(Scenes as source code)
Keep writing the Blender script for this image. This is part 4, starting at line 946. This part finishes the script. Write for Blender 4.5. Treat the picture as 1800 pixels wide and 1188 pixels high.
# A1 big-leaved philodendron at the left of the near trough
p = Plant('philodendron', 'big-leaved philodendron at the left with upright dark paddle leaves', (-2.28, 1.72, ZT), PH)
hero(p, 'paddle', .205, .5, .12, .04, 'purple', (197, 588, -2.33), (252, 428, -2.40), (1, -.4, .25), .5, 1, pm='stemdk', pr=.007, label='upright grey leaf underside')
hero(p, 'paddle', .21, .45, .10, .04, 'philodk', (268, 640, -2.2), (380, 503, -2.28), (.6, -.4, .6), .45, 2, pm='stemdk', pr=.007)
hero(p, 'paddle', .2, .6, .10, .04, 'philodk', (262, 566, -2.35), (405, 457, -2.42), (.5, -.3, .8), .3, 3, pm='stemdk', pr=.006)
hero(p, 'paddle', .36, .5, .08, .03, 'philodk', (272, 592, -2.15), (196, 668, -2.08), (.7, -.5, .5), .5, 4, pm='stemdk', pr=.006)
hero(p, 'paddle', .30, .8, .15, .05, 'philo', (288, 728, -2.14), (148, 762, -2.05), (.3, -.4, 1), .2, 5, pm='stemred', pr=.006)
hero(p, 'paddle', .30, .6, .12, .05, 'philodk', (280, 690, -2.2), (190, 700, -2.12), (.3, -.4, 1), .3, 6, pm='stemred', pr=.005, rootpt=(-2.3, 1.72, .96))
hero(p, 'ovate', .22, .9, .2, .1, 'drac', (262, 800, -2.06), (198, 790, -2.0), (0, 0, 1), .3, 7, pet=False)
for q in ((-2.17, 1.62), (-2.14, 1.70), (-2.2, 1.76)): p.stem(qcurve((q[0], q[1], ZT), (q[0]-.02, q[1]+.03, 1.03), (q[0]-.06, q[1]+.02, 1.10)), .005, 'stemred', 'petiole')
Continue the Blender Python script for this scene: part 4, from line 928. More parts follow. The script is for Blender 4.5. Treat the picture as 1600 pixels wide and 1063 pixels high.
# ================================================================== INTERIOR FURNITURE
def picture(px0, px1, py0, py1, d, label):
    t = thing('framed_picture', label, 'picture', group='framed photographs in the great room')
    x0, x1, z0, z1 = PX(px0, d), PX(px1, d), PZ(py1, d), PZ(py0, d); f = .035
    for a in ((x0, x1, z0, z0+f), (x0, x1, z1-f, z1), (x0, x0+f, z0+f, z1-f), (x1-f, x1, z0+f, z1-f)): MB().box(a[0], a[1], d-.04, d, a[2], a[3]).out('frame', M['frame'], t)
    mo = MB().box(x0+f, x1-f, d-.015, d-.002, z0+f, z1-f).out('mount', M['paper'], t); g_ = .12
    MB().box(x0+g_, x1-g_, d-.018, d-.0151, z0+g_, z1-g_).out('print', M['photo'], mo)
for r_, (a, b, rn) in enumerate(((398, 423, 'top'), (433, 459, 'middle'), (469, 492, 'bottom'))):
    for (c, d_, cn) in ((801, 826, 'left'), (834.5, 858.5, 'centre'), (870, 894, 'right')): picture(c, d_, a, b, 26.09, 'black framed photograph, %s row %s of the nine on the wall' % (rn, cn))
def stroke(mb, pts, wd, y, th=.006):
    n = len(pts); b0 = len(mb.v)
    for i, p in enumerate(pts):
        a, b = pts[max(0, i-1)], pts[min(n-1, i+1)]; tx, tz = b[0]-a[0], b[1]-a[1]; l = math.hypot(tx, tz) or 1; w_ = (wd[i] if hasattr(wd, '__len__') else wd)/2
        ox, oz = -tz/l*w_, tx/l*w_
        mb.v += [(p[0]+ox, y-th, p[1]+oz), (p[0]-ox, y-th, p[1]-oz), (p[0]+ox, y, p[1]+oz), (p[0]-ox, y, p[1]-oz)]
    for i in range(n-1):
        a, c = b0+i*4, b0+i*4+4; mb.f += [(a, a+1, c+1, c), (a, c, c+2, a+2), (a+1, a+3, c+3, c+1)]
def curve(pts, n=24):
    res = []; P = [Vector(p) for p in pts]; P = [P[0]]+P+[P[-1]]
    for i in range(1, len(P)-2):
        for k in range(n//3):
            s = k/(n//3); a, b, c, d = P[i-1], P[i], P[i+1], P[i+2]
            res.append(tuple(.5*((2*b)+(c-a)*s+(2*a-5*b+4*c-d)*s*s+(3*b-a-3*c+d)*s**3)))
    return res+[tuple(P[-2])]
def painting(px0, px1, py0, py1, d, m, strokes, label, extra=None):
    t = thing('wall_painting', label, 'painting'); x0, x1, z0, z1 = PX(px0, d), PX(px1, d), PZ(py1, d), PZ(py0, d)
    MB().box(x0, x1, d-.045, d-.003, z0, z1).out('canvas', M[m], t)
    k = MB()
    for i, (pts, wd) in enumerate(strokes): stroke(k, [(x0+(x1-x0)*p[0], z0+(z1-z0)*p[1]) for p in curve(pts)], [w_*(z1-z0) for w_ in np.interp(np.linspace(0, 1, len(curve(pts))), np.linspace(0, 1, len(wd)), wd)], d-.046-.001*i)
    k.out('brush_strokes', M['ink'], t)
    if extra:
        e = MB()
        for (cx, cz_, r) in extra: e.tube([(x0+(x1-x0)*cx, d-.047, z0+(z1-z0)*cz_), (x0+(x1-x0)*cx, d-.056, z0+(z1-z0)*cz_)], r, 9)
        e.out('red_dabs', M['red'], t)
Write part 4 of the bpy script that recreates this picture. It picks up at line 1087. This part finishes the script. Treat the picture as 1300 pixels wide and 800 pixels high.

### Your goal
Return all of the data exactly as it reads.

### Problem solution
Keep writing the Blender script for this image. This is part 4, starting at line 946. This part finishes the script. Write for Blender 4.5. Treat the picture as 1800 pixels wide and 1188 pixels high.
# A1 big-leaved philodendron at the left of the near trough
p = Plant('philodendron', 'big-leaved philodendron at the left with upright dark paddle leaves', (-2.28, 1.72, ZT), PH)
hero(p, 'paddle', .205, .5, .12, .04, 'purple', (197, 588, -2.33), (252, 428, -2.40), (1, -.4, .25), .5, 1, pm='stemdk', pr=.007, label='upright grey leaf underside')
hero(p, 'paddle', .21, .45, .10, .04, 'philodk', (268, 640, -2.2), (380, 503, -2.28), (.6, -.4, .6), .45, 2, pm='stemdk', pr=.007)
hero(p, 'paddle', .2, .6, .10, .04, 'philodk', (262, 566, -2.35), (405, 457, -2.42), (.5, -.3, .8), .3, 3, pm='stemdk', pr=.006)
hero(p, 'paddle', .36, .5, .08, .03, 'philodk', (272, 592, -2.15), (196, 668, -2.08), (.7, -.5, .5), .5, 4, pm='stemdk', pr=.006)
hero(p, 'paddle', .30, .8, .15, .05, 'philo', (288, 728, -2.14), (148, 762, -2.05), (.3, -.4, 1), .2, 5, pm='stemred', pr=.006)
hero(p, 'paddle', .30, .6, .12, .05, 'philodk', (280, 690, -2.2), (190, 700, -2.12), (.3, -.4, 1), .3, 6, pm='stemred', pr=.005, rootpt=(-2.3, 1.72, .96))
hero(p, 'ovate', .22, .9, .2, .1, 'drac', (262, 800, -2.06), (198, 790, -2.0), (0, 0, 1), .3, 7, pet=False)
for q in ((-2.17, 1.62), (-2.14, 1.70), (-2.2, 1.76)): p.stem(qcurve((q[0], q[1], ZT), (q[0]-.02, q[1]+.03, 1.03), (q[0]-.06, q[1]+.02, 1.10)), .005, 'stemred', 'petiole')
Continue the Blender Python script for this scene: part 4, from line 928. More parts follow. The script is for Blender 4.5. Treat the picture as 1600 pixels wide and 1063 pixels high.
# ================================================================== INTERIOR FURNITURE
def picture(px0, px1, py0, py1, d, label):
    t = thing('framed_picture', label, 'picture', group='framed photographs in the great room')
    x0, x1, z0, z1 = PX(px0, d), PX(px1, d), PZ(py1, d), PZ(py0, d); f = .035
    for a in ((x0, x1, z0, z0+f), (x0, x1, z1-f, z1), (x0, x0+f, z0+f, z1-f), (x1-f, x1, z0+f, z1-f)): MB().box(a[0], a[1], d-.04, d, a[2], a[3]).out('frame', M['frame'], t)
    mo = MB().box(x0+f, x1-f, d-.015, d-.002, z0+f, z1-f).out('mount', M['paper'], t); g_ = .12
    MB().box(x0+g_, x1-g_, d-.018, d-.0151, z0+g_, z1-g_).out('print', M['photo'], mo)
for r_, (a, b, rn) in enumerate(((398, 423, 'top'), (433, 459, 'middle'), (469, 492, 'bottom'))):
    for (c, d_, cn) in ((801, 826, 'left'), (834.5, 858.5, 'centre'), (870, 894, 'right')): picture(c, d_, a, b, 26.09, 'black framed photograph, %s row %s of the nine on the wall' % (rn, cn))
def stroke(mb, pts, wd, y, th=.006):
    n = len(pts); b0 = len(mb.v)
    for i, p in enumerate(pts):
        a, b = pts[max(0, i-1)], pts[min(n-1, i+1)]; tx, tz = b[0]-a[0], b[1]-a[1]; l = math.hypot(tx, tz) or 1; w_ = (wd[i] if hasattr(wd, '__len__') else wd)/2
        ox, oz = -tz/l*w_, tx/l*w_
        mb.v += [(p[0]+ox, y-th, p[1]+oz), (p[0]-ox, y-th, p[1]-oz), (p[0]+ox, y, p[1]+oz), (p[0]-ox, y, p[1]-oz)]
    for i in range(n-1):
        a, c = b0+i*4, b0+i*4+4; mb.f += [(a, a+1, c+1, c), (a, c, c+2, a+2), (a+1, a+3, c+3, c+1)]
def curve(pts, n=24):
    res = []; P = [Vector(p) for p in pts]; P = [P[0]]+P+[P[-1]]
    for i in range(1, len(P)-2):
        for k in range(n//3):
            s = k/(n//3); a, b, c, d = P[i-1], P[i], P[i+1], P[i+2]
            res.append(tuple(.5*((2*b)+(c-a)*s+(2*a-5*b+4*c-d)*s*s+(3*b-a-3*c+d)*s**3)))
    return res+[tuple(P[-2])]
def painting(px0, px1, py0, py1, d, m, strokes, label, extra=None):
    t = thing('wall_painting', label, 'painting'); x0, x1, z0, z1 = PX(px0, d), PX(px1, d), PZ(py1, d), PZ(py0, d)
    MB().box(x0, x1, d-.045, d-.003, z0, z1).out('canvas', M[m], t)
    k = MB()
    for i, (pts, wd) in enumerate(strokes): stroke(k, [(x0+(x1-x0)*p[0], z0+(z1-z0)*p[1]) for p in curve(pts)], [w_*(z1-z0) for w_ in np.interp(np.linspace(0, 1, len(curve(pts))), np.linspace(0, 1, len(wd)), wd)], d-.046-.001*i)
    k.out('brush_strokes', M['ink'], t)
    if extra:
        e = MB()
        for (cx, cz_, r) in extra: e.tube([(x0+(x1-x0)*cx, d-.047, z0+(z1-z0)*cz_), (x0+(x1-x0)*cx, d-.056, z0+(z1-z0)*cz_)], r, 9)
        e.out('red_dabs', M['red'], t)
Write part 4 of the bpy script that recreates this picture. It picks up at line 1087. This part finishes the script. Treat the picture as 1300 pixels wide and 800 pixels high.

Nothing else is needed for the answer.